> **Exercise brief**: Report, as a bare number, how many lines contain the string "this".

> **Dataset entries**:
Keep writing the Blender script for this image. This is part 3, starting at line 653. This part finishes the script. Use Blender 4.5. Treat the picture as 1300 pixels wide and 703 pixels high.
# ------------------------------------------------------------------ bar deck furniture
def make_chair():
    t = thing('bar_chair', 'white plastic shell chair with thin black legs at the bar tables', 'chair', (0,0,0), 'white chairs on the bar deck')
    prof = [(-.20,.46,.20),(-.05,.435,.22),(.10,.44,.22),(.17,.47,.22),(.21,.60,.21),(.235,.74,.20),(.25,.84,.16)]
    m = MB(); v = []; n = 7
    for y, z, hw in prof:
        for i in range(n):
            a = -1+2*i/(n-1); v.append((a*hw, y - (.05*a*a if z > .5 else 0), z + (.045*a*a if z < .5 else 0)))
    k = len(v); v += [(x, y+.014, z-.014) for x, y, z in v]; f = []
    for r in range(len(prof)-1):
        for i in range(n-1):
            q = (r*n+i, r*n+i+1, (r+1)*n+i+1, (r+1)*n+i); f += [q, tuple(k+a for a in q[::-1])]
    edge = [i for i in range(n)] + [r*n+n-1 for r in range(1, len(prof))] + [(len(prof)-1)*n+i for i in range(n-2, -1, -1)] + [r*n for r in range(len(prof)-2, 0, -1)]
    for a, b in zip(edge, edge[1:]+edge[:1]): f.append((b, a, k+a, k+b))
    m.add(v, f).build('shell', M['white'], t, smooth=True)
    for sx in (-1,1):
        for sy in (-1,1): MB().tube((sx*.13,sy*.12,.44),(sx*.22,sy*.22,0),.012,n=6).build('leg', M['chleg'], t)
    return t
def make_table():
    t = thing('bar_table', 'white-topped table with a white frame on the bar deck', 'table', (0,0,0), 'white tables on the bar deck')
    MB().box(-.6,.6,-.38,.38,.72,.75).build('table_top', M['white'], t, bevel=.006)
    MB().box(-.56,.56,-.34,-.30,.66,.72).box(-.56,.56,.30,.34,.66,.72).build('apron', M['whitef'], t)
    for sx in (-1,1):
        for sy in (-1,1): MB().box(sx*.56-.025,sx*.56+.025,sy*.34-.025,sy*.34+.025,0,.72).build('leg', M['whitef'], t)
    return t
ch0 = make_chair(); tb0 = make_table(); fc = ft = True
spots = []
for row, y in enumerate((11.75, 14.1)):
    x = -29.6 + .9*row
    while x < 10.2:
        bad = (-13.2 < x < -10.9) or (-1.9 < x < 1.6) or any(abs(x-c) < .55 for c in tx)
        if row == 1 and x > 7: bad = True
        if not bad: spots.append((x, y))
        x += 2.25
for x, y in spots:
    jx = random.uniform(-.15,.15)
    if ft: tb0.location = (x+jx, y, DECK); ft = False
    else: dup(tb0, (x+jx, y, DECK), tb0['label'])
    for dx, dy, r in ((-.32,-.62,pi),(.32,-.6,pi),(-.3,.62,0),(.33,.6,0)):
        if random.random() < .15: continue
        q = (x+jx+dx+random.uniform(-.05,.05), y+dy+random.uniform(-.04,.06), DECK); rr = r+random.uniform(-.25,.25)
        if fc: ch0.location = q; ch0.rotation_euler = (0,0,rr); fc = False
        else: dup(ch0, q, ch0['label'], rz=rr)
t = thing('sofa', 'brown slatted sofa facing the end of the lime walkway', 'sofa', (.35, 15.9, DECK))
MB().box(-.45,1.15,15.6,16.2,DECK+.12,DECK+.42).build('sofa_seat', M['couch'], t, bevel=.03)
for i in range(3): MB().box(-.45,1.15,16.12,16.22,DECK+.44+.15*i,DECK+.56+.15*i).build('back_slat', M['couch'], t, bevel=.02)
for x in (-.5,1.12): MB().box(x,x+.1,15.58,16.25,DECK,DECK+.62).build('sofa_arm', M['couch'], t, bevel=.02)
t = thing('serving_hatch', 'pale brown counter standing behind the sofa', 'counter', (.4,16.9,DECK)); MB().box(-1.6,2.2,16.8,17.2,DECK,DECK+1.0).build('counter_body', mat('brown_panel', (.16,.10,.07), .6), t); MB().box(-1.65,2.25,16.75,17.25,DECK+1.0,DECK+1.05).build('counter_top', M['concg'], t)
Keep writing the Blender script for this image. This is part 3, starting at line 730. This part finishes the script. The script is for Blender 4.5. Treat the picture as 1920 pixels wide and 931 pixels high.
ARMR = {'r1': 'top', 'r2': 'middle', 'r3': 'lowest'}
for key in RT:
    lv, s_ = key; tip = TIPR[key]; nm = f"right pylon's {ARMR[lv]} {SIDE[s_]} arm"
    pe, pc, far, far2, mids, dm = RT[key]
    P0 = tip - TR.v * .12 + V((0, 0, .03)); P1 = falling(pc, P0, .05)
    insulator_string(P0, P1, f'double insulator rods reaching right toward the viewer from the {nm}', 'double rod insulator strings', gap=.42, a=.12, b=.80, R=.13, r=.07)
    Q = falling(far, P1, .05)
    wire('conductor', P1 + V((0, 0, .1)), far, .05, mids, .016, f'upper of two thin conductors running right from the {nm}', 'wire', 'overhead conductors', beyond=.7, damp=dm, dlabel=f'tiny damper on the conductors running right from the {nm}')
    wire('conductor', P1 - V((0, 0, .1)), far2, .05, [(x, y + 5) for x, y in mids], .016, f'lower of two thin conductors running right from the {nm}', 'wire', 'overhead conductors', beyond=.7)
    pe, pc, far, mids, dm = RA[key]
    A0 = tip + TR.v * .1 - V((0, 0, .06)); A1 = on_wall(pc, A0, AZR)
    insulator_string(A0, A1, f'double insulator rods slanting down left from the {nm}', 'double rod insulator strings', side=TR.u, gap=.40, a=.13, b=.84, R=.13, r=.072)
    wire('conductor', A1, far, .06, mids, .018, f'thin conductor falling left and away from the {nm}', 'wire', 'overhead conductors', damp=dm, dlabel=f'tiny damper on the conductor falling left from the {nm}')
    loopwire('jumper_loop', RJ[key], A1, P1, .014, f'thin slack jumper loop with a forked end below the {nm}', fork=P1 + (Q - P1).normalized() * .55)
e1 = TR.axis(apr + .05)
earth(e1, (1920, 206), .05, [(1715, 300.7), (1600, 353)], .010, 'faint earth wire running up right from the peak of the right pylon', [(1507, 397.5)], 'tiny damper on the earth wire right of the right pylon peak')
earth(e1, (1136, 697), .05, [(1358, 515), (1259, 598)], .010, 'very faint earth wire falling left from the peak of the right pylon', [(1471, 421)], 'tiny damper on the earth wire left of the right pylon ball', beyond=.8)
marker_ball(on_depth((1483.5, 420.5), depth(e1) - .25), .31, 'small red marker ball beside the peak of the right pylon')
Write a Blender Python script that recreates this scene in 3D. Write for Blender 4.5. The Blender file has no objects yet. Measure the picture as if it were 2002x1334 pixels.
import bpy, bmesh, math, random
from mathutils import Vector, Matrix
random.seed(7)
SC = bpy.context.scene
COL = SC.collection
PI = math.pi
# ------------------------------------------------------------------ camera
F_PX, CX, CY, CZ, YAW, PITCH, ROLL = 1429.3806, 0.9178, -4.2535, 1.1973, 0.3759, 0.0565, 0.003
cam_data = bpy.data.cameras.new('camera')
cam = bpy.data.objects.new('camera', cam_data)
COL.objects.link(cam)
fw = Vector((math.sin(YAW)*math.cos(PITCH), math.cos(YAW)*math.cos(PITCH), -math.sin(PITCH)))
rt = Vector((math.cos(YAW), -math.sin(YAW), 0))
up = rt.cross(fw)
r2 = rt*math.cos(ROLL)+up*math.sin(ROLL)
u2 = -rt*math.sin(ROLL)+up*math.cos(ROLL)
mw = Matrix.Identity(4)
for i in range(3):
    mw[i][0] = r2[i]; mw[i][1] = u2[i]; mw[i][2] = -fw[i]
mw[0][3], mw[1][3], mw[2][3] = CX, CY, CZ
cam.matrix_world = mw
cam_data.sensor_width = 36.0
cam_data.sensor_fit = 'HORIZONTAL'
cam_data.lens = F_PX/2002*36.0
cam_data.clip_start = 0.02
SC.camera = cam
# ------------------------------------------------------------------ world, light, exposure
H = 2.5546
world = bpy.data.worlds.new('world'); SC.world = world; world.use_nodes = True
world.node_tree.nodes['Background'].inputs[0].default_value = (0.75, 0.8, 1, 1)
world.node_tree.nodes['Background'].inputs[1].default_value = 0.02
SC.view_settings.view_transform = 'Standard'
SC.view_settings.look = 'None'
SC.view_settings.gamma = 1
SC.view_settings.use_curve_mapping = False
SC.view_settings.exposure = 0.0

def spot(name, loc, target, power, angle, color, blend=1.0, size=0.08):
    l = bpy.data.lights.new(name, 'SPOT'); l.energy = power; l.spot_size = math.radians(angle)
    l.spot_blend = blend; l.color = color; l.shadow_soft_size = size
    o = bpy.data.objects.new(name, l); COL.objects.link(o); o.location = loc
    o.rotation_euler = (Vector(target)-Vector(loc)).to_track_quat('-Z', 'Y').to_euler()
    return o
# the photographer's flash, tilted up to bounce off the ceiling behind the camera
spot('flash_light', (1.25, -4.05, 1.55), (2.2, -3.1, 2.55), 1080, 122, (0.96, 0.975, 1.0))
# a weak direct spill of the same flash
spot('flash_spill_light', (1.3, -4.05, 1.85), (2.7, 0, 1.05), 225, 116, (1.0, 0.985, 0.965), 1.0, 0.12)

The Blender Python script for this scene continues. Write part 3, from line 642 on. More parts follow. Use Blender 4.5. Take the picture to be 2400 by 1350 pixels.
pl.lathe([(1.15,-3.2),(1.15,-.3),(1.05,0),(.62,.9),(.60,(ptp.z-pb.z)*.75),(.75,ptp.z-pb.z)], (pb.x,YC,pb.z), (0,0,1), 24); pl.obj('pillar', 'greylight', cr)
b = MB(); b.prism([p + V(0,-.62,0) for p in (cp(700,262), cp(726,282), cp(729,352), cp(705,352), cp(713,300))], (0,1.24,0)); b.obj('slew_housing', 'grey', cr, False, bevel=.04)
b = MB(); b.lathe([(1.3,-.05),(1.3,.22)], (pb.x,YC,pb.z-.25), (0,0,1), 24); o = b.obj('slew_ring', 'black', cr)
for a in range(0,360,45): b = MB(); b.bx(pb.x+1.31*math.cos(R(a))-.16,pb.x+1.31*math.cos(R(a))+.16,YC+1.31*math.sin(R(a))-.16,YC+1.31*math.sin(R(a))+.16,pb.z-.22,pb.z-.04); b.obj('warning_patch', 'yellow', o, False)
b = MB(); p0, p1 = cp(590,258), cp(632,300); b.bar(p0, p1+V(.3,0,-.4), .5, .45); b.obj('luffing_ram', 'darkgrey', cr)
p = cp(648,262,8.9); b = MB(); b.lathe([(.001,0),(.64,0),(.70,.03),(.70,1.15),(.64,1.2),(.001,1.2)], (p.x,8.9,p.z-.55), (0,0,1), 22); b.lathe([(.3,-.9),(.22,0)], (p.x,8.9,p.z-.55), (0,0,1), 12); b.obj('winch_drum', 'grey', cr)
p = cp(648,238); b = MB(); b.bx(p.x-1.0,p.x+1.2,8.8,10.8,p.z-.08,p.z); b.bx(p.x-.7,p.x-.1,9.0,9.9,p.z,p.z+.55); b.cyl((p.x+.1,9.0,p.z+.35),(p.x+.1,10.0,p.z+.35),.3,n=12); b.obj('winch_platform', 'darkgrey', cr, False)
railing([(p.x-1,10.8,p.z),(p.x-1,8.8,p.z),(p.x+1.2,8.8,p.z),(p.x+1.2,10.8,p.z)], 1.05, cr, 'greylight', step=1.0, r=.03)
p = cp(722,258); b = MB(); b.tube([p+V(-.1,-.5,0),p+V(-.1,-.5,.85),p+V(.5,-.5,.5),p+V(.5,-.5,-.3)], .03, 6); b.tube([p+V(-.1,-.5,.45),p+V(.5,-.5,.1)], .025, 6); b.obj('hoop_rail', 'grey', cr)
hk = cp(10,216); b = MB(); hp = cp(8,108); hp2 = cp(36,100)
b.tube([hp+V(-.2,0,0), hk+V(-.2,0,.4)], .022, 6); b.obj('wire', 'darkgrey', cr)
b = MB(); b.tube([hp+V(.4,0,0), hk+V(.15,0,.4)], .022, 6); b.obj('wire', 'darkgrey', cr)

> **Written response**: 4